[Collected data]
▬▬▬

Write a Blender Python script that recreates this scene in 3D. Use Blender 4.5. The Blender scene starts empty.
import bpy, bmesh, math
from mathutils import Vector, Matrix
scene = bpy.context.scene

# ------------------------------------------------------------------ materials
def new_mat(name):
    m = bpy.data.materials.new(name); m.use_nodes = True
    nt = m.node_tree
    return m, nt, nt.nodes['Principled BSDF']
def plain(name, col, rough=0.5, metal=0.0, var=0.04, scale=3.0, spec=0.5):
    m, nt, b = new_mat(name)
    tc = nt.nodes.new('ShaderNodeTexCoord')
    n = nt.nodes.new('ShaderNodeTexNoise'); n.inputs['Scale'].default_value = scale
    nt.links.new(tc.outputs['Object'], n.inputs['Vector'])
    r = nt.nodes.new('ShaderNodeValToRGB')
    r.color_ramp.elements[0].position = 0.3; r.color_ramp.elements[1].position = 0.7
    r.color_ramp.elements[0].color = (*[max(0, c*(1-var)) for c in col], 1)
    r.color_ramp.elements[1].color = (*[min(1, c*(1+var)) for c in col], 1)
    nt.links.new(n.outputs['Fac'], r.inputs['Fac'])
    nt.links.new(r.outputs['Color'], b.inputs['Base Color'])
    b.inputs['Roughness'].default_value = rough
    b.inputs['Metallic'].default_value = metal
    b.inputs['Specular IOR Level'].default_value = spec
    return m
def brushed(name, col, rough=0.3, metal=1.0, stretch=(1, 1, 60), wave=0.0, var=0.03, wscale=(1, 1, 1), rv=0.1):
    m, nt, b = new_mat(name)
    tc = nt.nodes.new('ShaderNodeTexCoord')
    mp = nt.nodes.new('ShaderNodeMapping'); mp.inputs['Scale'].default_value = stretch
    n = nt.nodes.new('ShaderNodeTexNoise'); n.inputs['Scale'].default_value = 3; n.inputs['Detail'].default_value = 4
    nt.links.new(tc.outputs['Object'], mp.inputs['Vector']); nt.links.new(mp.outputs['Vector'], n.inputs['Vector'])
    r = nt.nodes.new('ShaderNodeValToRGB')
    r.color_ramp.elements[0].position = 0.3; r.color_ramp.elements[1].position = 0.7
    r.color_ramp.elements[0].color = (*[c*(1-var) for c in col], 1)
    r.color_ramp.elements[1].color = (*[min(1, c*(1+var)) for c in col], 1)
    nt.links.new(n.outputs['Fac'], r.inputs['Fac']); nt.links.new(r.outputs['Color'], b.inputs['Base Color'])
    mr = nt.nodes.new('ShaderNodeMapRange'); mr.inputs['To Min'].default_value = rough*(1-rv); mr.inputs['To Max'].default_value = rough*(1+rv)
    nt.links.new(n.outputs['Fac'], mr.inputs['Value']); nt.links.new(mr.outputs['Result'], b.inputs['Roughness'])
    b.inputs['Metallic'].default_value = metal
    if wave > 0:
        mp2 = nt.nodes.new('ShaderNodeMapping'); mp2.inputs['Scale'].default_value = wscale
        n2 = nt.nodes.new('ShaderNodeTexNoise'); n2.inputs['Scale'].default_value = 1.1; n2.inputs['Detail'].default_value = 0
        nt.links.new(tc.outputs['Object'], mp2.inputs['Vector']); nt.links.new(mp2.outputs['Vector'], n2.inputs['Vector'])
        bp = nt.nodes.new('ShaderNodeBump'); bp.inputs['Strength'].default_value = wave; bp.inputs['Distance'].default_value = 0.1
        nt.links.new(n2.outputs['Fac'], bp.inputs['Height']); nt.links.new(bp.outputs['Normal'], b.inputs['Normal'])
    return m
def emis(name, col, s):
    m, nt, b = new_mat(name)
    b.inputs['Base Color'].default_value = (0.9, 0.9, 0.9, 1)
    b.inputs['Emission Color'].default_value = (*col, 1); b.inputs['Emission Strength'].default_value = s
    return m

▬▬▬

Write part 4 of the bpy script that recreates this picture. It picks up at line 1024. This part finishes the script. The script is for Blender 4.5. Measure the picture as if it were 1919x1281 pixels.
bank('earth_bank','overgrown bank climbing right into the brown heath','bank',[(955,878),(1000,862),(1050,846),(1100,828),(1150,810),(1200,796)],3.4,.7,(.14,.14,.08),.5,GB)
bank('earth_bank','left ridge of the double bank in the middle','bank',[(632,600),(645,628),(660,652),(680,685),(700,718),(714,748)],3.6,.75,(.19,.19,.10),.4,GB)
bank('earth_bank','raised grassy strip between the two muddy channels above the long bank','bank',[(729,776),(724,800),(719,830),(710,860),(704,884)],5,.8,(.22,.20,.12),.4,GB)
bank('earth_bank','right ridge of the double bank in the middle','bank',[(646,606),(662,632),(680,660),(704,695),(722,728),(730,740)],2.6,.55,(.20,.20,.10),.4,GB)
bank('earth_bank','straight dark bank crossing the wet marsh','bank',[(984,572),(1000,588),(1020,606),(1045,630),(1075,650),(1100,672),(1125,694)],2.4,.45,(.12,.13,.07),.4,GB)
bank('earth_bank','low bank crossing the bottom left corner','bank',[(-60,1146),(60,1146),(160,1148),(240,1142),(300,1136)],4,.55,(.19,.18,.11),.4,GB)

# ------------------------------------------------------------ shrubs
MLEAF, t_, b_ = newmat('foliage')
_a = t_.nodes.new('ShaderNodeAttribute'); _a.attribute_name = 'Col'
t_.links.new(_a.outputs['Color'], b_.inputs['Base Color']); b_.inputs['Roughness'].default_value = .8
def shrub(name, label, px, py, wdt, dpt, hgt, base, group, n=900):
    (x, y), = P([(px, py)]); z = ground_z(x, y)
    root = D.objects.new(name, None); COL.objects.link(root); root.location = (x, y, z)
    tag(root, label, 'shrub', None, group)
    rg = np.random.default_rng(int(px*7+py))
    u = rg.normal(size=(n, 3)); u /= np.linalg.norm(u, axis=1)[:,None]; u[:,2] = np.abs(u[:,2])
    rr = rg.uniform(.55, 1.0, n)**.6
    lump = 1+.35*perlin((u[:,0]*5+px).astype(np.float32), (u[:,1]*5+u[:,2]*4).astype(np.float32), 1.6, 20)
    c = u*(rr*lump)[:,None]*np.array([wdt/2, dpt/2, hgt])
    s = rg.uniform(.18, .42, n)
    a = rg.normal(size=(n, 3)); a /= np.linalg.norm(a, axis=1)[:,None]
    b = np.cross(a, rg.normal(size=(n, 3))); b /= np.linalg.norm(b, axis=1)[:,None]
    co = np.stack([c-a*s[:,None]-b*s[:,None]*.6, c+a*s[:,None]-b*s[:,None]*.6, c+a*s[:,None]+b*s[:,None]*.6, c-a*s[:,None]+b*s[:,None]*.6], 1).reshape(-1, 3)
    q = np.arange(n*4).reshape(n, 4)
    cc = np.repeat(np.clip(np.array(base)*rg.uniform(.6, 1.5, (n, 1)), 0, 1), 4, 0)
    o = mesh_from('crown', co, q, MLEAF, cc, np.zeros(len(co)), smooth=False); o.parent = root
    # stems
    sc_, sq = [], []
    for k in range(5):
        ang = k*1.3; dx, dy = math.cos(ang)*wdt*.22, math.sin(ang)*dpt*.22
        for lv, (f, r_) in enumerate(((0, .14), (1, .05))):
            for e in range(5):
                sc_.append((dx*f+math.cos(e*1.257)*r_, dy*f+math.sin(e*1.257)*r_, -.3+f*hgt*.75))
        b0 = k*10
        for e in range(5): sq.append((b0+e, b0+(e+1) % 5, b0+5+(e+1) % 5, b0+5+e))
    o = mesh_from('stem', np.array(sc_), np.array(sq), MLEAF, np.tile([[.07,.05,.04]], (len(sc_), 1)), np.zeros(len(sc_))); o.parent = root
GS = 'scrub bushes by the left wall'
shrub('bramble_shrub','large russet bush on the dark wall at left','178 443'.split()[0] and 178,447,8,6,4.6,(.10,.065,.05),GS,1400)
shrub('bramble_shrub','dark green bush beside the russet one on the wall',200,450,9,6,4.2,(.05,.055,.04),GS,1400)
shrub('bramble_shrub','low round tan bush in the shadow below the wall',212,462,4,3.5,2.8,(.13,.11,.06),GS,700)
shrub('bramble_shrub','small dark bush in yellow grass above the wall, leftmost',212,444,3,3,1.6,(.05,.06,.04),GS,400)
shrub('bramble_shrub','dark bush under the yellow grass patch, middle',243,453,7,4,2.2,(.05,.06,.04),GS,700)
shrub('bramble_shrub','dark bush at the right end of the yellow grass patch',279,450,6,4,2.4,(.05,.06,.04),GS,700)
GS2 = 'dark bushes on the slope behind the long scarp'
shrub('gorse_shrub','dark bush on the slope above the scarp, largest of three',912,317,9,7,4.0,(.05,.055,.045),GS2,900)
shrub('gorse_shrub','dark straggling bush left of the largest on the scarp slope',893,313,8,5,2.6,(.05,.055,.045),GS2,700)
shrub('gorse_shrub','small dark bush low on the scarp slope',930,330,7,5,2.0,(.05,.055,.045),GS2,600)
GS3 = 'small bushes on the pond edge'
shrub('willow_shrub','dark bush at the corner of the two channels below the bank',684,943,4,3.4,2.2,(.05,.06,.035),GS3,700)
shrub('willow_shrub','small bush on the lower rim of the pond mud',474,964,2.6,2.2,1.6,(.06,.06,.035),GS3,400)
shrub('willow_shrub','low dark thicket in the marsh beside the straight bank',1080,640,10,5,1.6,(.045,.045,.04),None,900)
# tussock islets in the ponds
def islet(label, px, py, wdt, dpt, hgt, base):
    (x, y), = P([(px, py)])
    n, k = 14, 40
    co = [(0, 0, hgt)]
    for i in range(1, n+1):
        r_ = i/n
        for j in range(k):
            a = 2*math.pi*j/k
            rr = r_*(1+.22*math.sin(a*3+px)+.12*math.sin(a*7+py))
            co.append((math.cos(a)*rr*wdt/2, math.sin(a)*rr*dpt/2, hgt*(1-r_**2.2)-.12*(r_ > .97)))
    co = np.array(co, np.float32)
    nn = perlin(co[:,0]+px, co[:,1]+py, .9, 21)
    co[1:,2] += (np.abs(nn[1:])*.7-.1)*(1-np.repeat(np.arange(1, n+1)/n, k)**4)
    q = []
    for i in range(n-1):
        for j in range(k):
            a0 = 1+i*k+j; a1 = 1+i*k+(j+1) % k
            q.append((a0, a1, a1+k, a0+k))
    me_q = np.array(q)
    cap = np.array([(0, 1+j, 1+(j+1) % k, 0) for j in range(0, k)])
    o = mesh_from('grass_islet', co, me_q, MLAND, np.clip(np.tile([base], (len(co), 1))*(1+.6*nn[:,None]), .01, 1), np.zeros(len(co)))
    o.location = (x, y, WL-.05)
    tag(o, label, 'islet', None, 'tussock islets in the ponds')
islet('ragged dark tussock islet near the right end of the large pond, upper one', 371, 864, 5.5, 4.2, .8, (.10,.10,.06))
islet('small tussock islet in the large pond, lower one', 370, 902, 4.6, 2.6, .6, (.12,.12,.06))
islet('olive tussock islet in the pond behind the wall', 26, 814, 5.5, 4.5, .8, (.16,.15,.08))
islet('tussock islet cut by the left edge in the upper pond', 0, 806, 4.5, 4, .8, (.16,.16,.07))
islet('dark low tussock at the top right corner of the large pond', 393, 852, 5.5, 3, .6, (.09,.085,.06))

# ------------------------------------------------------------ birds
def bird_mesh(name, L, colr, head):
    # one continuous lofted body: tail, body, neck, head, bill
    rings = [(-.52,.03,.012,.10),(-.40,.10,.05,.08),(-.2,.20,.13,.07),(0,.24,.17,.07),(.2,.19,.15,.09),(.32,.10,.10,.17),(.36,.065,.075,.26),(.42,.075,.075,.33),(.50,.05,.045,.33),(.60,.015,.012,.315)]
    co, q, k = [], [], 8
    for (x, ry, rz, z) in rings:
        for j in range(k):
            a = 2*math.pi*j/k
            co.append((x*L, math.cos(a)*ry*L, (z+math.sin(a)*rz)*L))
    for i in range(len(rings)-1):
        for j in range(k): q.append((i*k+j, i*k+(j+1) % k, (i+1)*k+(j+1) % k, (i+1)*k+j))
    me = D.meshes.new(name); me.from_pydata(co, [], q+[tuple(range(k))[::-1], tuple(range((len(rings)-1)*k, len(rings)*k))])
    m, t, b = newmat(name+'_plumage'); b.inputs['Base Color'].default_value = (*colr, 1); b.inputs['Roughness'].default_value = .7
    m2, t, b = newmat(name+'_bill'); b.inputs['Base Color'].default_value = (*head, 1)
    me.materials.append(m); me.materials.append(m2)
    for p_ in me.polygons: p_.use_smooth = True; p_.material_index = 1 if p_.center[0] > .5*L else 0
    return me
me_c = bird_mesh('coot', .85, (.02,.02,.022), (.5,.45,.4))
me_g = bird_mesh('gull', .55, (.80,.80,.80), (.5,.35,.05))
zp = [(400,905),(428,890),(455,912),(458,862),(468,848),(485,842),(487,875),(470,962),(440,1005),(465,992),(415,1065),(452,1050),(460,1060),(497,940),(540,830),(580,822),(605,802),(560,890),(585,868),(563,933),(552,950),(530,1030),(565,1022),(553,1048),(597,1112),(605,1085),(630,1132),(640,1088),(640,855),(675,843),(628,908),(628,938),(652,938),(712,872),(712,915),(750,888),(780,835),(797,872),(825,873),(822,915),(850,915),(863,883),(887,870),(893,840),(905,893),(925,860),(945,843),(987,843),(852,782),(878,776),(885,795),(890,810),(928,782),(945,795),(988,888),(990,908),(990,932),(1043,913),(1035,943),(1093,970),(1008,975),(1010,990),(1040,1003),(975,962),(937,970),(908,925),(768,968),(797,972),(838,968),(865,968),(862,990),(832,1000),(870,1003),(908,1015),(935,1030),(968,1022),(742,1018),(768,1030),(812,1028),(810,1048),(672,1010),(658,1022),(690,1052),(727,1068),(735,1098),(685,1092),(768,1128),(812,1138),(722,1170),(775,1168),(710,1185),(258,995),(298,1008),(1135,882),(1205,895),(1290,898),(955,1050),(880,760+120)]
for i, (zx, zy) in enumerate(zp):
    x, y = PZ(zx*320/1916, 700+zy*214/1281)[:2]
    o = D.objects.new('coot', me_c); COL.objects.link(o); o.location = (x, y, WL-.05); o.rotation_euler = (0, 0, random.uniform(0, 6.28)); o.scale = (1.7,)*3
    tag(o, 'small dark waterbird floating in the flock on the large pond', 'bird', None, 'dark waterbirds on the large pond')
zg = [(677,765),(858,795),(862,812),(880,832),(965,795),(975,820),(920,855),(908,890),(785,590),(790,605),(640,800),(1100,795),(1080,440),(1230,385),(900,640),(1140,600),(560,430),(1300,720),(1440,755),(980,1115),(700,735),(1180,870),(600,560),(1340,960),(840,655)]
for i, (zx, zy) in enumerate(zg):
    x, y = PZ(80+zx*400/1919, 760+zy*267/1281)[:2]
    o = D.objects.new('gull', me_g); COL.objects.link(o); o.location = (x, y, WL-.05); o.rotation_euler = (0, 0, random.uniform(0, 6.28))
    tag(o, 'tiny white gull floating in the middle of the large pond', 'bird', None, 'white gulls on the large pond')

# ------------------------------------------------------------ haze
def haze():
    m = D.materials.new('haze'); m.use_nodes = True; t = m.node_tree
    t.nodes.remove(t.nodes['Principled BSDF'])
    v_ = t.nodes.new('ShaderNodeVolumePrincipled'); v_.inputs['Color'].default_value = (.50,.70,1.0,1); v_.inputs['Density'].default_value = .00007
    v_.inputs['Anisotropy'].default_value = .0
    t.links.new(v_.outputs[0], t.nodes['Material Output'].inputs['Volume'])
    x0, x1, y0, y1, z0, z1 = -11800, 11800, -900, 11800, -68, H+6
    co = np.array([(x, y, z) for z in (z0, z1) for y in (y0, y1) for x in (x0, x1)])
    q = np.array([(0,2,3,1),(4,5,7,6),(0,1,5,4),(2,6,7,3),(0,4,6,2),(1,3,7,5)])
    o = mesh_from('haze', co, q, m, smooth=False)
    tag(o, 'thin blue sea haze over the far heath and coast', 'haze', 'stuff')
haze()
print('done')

▬▬▬

Task statement: Check each line of the records for the word "script", and show the lines that contain it.

Finished answer:
Write a Blender Python script that recreates this scene in 3D. Use Blender 4.5. The Blender scene starts empty.
Write part 4 of the bpy script that recreates this picture. It picks up at line 1024. This part finishes the script. The script is for Blender 4.5. Measure the picture as if it were 1919x1281 pixels.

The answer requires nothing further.